Aim of the exercise — Pictures in the entries below are to be left out; otherwise, reproduce exactly the lines from the first through the line containing "return (f(r), f(g), f(b), 1)".

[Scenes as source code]
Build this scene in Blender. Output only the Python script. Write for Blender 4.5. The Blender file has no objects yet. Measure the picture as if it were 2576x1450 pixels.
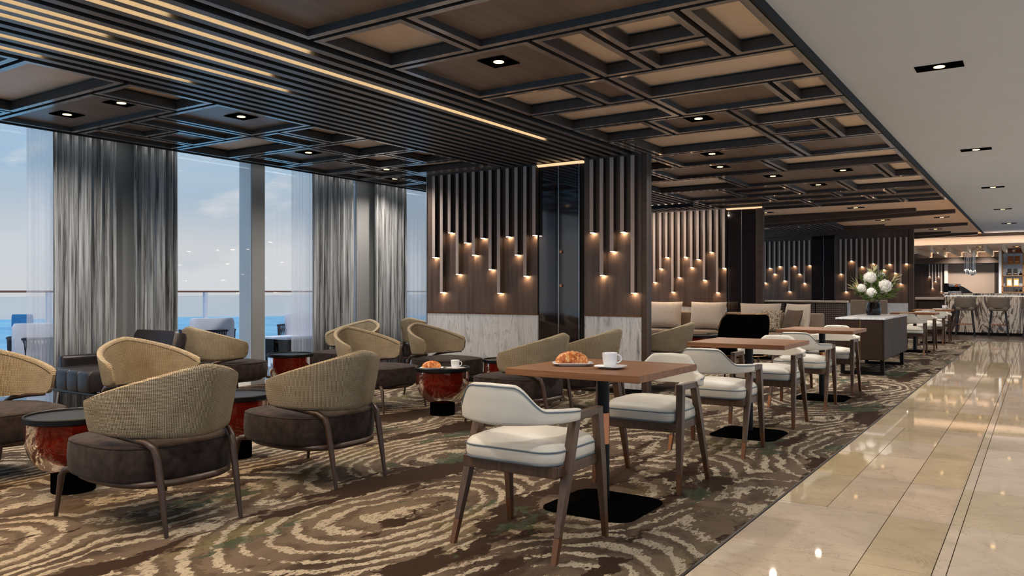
import bpy, math, random
from mathutils import Vector, Matrix
random.seed(7)
PI = math.pi
S = bpy.context.scene
COL = S.collection

# ------------------------------------------------------------------ camera
cam = bpy.data.cameras.new('camera')
cam.sensor_width = 36.0
cam.lens = 27.81
cam.shift_y = 0.0035
cam.clip_end = 3000
co = bpy.data.objects.new('camera', cam)
co.location = (0, 0, 1.15)
co.rotation_euler = (PI/2, 0, math.radians(33.697))
COL.objects.link(co)
S.camera = co
S.view_settings.view_transform = 'Standard'
S.view_settings.look = 'None'
S.view_settings.gamma = 1
S.view_settings.use_curve_mapping = False
S.view_settings.exposure = 0.0

DOWN_W = 120.0      # downlight spot power
TUBE_L = 120.0      # tube lens radiance
WORLD_S = 1.6

def lin(r, g, b):
    f = lambda c: (c/255/12.92) if c/255 <= .04045 else ((c/255+.055)/1.055)**2.4
    return (f(r), f(g), f(b), 1)

# ------------------------------------------------------------------ node helper
class G:
    def __init__(s, nt): s.nt = nt
    def n(s, t, _p=None, **k):
        nd = s.nt.nodes.new(t)
        for a, v in (_p or {}).items(): setattr(nd, a, v)
        for a, v in k.items(): s.set(nd.inputs[a.replace('_', ' ')] if a.replace('_', ' ') in nd.inputs else nd.inputs[int(a[1:])], v)
        return nd
    def set(s, i, v):
        if isinstance(v, bpy.types.NodeSocket): s.nt.links.new(v, i)
        else: i.default_value = v
    def m(s, op, a, b=0.0, c=0.0):
        nd = s.n('ShaderNodeMath', {'operation': op})
        for i, v in enumerate((a, b, c)): s.set(nd.inputs[i], v)
        return nd.outputs[0]
    def ramp(s, fac, stops, interp='LINEAR'):
        nd = s.n('ShaderNodeValToRGB')
        s.set(nd.inputs[0], fac)
        cr = nd.color_ramp; cr.interpolation = interp
        while len(cr.elements) < len(stops): cr.elements.new(.5)
        for e, (p, c) in zip(cr.elements, stops):
            e.position = p
            e.color = c if isinstance(c, tuple) else (c, c, c, 1)
        return nd.outputs[0]
    def mix(s, f, a, b, t='MIX'):
        nd = s.n('ShaderNodeMix', {'data_type': 'RGBA', 'blend_type': t})
        s.set(nd.inputs[0], f); s.set(nd.inputs[6], a); s.set(nd.inputs[7], b)
        return nd.outputs[2]
    def noise(s, v, scale, detail=3, rough=.5, dist=0):
        return s.n('ShaderNodeTexNoise', Vector=v, Scale=scale, Detail=detail, Roughness=rough, Distortion=dist).outputs[0]
    def map(s, v, sc=(1, 1, 1), loc=(0, 0, 0), rot=(0, 0, 0)):
        return s.n('ShaderNodeMapping', Vector=v, Scale=sc, Location=loc, Rotation=rot).outputs[0]

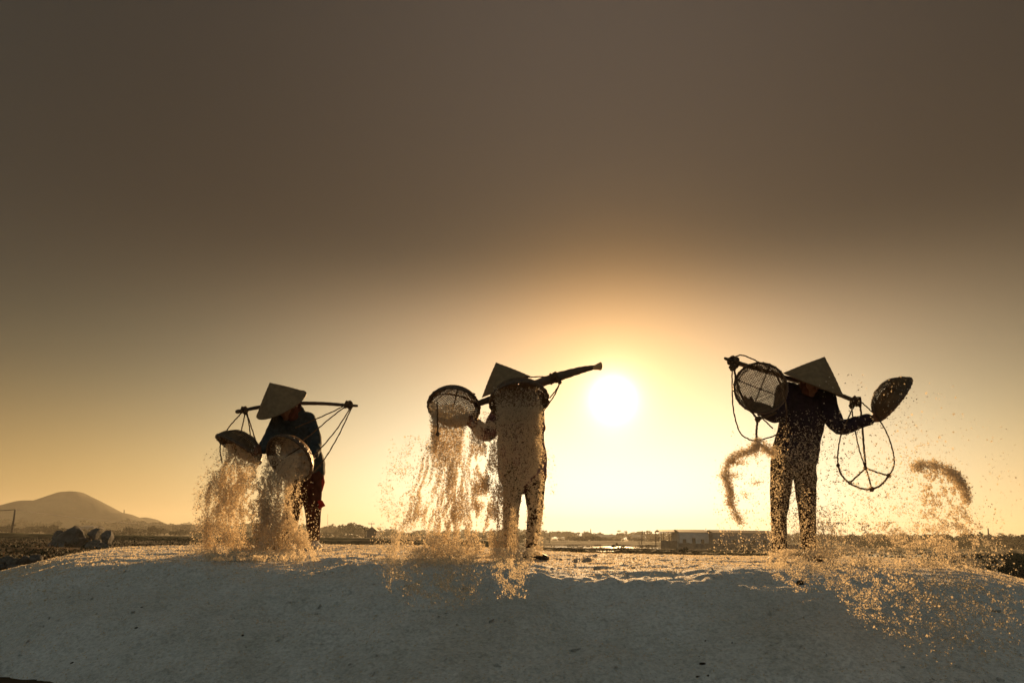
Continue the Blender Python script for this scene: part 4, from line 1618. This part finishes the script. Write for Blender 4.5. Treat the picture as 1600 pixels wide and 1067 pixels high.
# ------------------------------------------------------------------ shoulder poles
def pole(name, pts, rad, label, knots=(), tip=None, sect=None):
    pts = [V3(p) for p in pts]
    e = empty(name, pts[len(pts) // 2], label, 'carrying pole')
    mb = MB()
    c = curve(pts, 8)
    rr = lerp_list(rad, len(c))
    rr = [(a_ * (1 + 0.05 * math.sin(i * 2.1)), b_ * (1 + 0.05 * math.sin(i * 1.7 + 1))) for i, (a_, b_) in enumerate(rr)]
    mb.tube(c, rr, 12, up=sect)
    mb.build('shaft', M['bamboo'], e, True)
    for (p, d, r_) in knots:
        kb = MB()
        p, d = V3(p), V3(d).normalized()
        o_ = d.orthogonal().normalized()
        q_ = d.cross(o_)
        for k in range(4):
            cc = p + d * (k - 1.5) * r_ * 0.55
            ring = [cc + (o_ * math.cos(2 * math.pi * j / 14) + q_ * math.sin(2 * math.pi * j / 14)) * r_ * (1 + 0.12 * math.sin(k * 2 + j)) + d * 0.3 * r_ * math.sin(2 * math.pi * j / 14 + k) for j in range(15)]
            kb.tube(ring, r_ * 0.36, 6, round_caps=False)
        kb.build('lashing', M['rope'], e, True)
    if tip:
        tb = MB()
        tb.tube(tip[0], tip[1], 12, up=sect)
        tb.build('end_cap', M['sunlit_tip'], e, True)
    return e


pole('shoulder_pole', [P(371, 643, 6.30), P(384, 640.5, 6.36), P(400, 637, 6.42), P(440, 631, 6.56), P(470, 630, 6.66), P(505, 630.5, 6.62), P(535, 632.5, 6.50), P(558, 634, 6.42)],
     [0.020, 0.015, 0.018, 0.019, 0.019, 0.017, 0.016, 0.012], 'thin dark pole lying level across the neck of the bent worker',
     [(P(381, 640.5, 6.35), V3((1, 0.2, 0.1)), 0.026), (P(544, 632, 6.46), V3((1, -0.2, 0)), 0.028)])
for (px, row, Y, dz) in ((543, 628.5, 6.46, .03), (381.5, 637, 6.34, .02)):
    pass
pole('shoulder_pole', [P(742, 633, 5.66), P(757, 627, 5.78), P(790, 617, 6.02), P(830, 603, 6.20), P(868, 590, 6.10), P(905, 579, 5.95), P(930, 573.5, 5.84)],
     [(0.024, 0.012), (0.028, 0.013), (0.036, 0.014), (0.042, 0.014), (0.046, 0.014), (0.034, 0.012), (0.020, 0.011)], 'broad flat pole rising to the right over the shoulder of the middle worker',
     [(P(866, 590.5, 6.10), V3((1, -0.3, 0.3)), 0.038)], ([P(929, 574.5, 5.845), P(933, 573, 5.83), P(938.5, 572, 5.80)], [(0.021, 0.014), (0.028, 0.015), (0.038, 0.016)]), (0, 0, 1))
pole('shoulder_pole', [P(1133, 560, 5.55), P(1146, 565, 5.62), P(1165, 571, 5.72), P(1200, 581, 5.92), P(1240, 594, 6.18), P(1280, 605, 6.24), P(1310, 616, 6.10), P(1330, 624, 5.98), P(1341, 629, 5.92)],
     [0.012, 0.022, 0.020, 0.020, 0.022, 0.022, 0.020, 0.020, 0.016], 'dark pole sloping down to the right behind the neck of the right worker',
     [(P(1147, 565, 5.62), V3((0.9, 0.3, -0.3)), 0.034), (P(1338, 627, 5.93), V3((0.9, -0.3, -0.3)), 0.034)])


# ------------------------------------------------------------------ rope slings
def sling(label, ropes, hubs=(), r=0.0058):
    first = V3(ropes[0][0])
    e = empty('rope_sling', first, label, 'rope sling', 'rope slings hanging from the poles')
    for pts in ropes:
        rr = r
        if isinstance(pts[-1], float):
            rr = pts[-1]
            pts = pts[:-1]
        c = curve(pts, 9)
        c = [p + V3((0.0014 * math.sin(i * 1.9), 0.001 * math.cos(i * 2.3), 0.0014 * math.cos(i * 1.1))) for i, p in enumerate(c)]
        mb = MB()
        mb.tube(c, [rr * (1 + 0.14 * math.sin(i * 2.6)) for i in range(len(c))], 7)
        mb.build('rope', M['rope'], e, True)
    for h_ in hubs:
        h_, k_ = (h_[0], h_[1]) if isinstance(h_, tuple) else (h_, 1.0)
        mb = MB()
        for k in range(3):
            a_ = k * 2.1
            d_ = V3((math.cos(a_), 0.3 * math.sin(a_ * 2), math.sin(a_))) * 0.009 * k_
            mb.tube([h_ - d_, h_ + d_], 0.0085 * k_, 8)
        mb.build('knot', M['rope'], e, True)
    return e


def bp(key, ang, rr=1.0, z=0.0):
    """a point on the rim of a basket"""
    return B[key][1] @ V3((RB * rr * math.cos(ang), RB * rr * math.sin(ang), z))


sling('sling of ropes hanging from the left end of the bent worker pole',
      [[P(379, 643, 6.33), P(372, 651, 6.30), P(358, 667, 6.24), P(346, 688, 6.14), P(344, 705, 6.10), P(347, 723, 6.08)],
       [P(383, 645, 6.34), P(380, 660, 6.34), P(375, 681, 6.34)],
       [P(385, 645, 6.34), P(389, 662, 6.32), P(392, 688, 6.26)],
       [P(386, 646, 6.34), P(393, 668, 6.30), P(403, 699, 6.22)]],
      [(P(383.5, 645, 6.34), 1.3)])
sling('sling of four ropes pulled tight from the right end of the bent worker pole',
      [[P(541, 632, 6.44), P(520, 643, 6.40), P(488, 657, 6.26), P(462, 668, 6.20)],
       [P(545, 631, 6.44), P(520, 650, 6.36), P(490, 675, 6.22), P(473, 688, 6.12)],
       [P(547, 638, 6.44), P(525, 672, 6.30), P(497, 705, 6.16), P(487, 714, 6.10)],
       [P(548, 640, 6.44), P(528, 682, 6.26), P(505, 720, 6.08), P(486, 740, 6.00), P(472, 748, 6.0), P(455, 752, 6.04)],
       [P(468, 700, 6.02), P(445, 715, 5.98), P(430, 729, 5.97)]],
      [(P(547, 636, 6.44), 1.5), P(430, 730, 5.97)])
sling('short rope sling hanging inside the left basket of the middle worker',
      [[P(742, 616, 5.74), P(720, 607, 5.60), P(695, 607, 5.52)], [P(683, 628, 5.50), P(683.5, 650, 5.49), P(684, 681, 5.50)]],
      [P(684, 678, 5.50)])
sling('rope sling tied to the raised end of the middle worker pole',
      [[P(866, 588, 6.08), P(850, 588.5, 5.98), P(820, 589.5, 5.80), P(800, 592, 5.70)],
       [P(875, 594, 6.08), P(872, 604, 6.04), P(862, 618, 5.94), P(847, 633, 5.84)],
       [P(876, 596, 6.08), P(866, 618, 6.0), P(848, 644, 5.86)],
       [P(846, 632, 5.80), P(826, 650, 5.58), P(808, 672, 5.50)]],
      [(P(874.5, 597, 6.08), 1.2)])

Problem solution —
Build this scene in Blender. Output only the Python script. Write for Blender 4.5. The Blender file has no objects yet. Measure the picture as if it were 2576x1450 pixels.
import bpy, math, random
from mathutils import Vector, Matrix
random.seed(7)
PI = math.pi
S = bpy.context.scene
COL = S.collection

# ------------------------------------------------------------------ camera
cam = bpy.data.cameras.new('camera')
cam.sensor_width = 36.0
cam.lens = 27.81
cam.shift_y = 0.0035
cam.clip_end = 3000
co = bpy.data.objects.new('camera', cam)
co.location = (0, 0, 1.15)
co.rotation_euler = (PI/2, 0, math.radians(33.697))
COL.objects.link(co)
S.camera = co
S.view_settings.view_transform = 'Standard'
S.view_settings.look = 'None'
S.view_settings.gamma = 1
S.view_settings.use_curve_mapping = False
S.view_settings.exposure = 0.0

DOWN_W = 120.0      # downlight spot power
TUBE_L = 120.0      # tube lens radiance
WORLD_S = 1.6

def lin(r, g, b):
    f = lambda c: (c/255/12.92) if c/255 <= .04045 else ((c/255+.055)/1.055)**2.4
    return (f(r), f(g), f(b), 1)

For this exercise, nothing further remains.